Transformations Brought on By Technology and How They Impact Us

tech transformation
Image retrieved from https://www.theceomagazine.com/business/innovation-technology/better-employee-engagement-productivity-technology-transformation/

If, in the year 2000, you were to have told me that in 19 years that 67 percent of human beings would walk around with access to all the world’s knowledge in their pocket or purse? Need to know how to prepare lobster bisque? Pull out your web-enabled device, input a brief search phrase, and, voila! You have countless recipes from which to choose to impress your dinner guests. Need to settle an argument about who won the 1976 World Series? The answer is a few clicks away. Can’t figure out how to replace the windshield wipers on your specific make and model automobile? Guess what. You can pull up a video that provides step-by-step instructions. Access to information is just the beginning of how the world has changed so profoundly within the last 20 years. Who fully appreciated that banking, mapping destinations, viewing, creating, and sharing video content, calculators, flashlights, file storage, music players, social networks, ride-hailing services, and on and on would all be contained within a device that virtually everyone uses? It’s mind boggling. I feel like how my grandparents must have felt seeing automobiles revolutionize the world.

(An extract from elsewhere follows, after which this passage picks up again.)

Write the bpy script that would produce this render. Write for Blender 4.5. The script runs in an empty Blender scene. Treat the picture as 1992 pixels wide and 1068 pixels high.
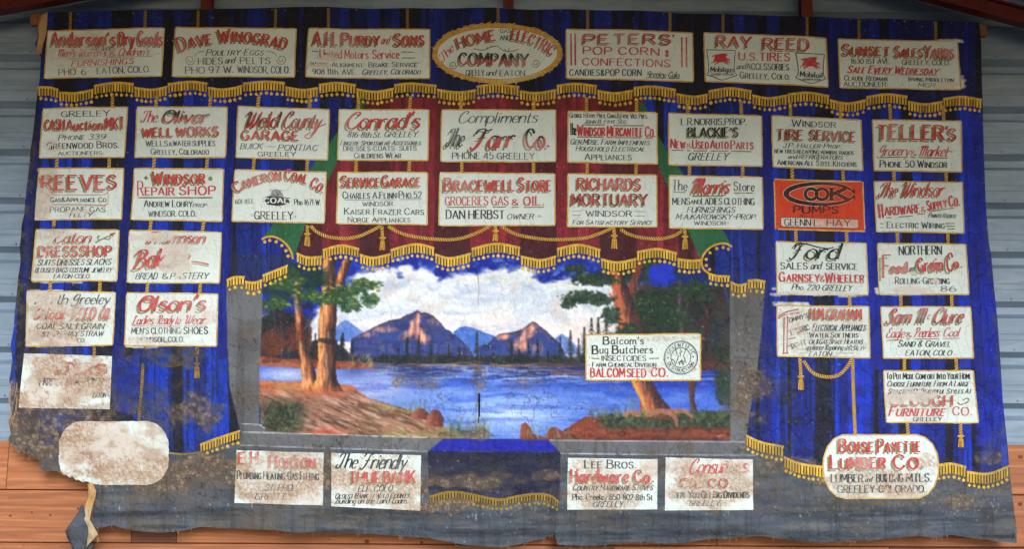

Yet with all this magnificent technology, I worry about the impact on young people of being constantly connected through such a device. I’m the father of an 18-year-old and a 16-year-old. Their phones are their lifelines to their friends, their entertainment and in some cases, their academic lives. It’s the social implements of the phone that concern me. I worry what the constant bombardment of peers posting glimpses of their “best lives” does to all members of their social network. The pressure kids must feel to project happiness—even when you’re not feeling especially happy—must be unrelenting. As an old codger, if I’m honest with myself, I feel hints of these pressures, and I don’t have a tenth of the social pressures a high schooler has these days.

Another way our attachment to our devices is could be construed as negative is that our reliance on them can result in minimizing real face-to-face interactions with people in the physical world as opposed to interactions that occur on a digital screen. Have you observed a group of teenagers lately? It is not uncommon to see them all sitting in close proximity to one another not saying a word and completely engrossed with what is on their devices. This situation is so common it’s a cliché image today. In 2011, CNN reported that one third of Americans prefer texts to voice calls. That percentage is certain to have increased drastically since then. We can speculate why texting would be preferred—it doesn’t require an immediate reply; you can formulate your thoughts before replying—but whatever the reason, it is indicative of a diminishment of real-time human interaction.

For these reasons and myriad others, strong digital citizenship education is so crucial. And the time to implement this education with young people about what it means to be a good digital citizen and to be mindful of their digital footprint is now. We need to instill in our children and our students that what we post online is with us forever. Now, when they are young and the slate is clean, is the time for them to appreciate the implications of their online activity—to be intentional about their digital footprint.

We must encourage thought-provoking, kind, goal-oriented, helpful posts that add value to their social networks. Posts that contribute to the knowledge base and extend comfort to their group, all the while encouraging them that it is still fun and appropriate to communicate in person.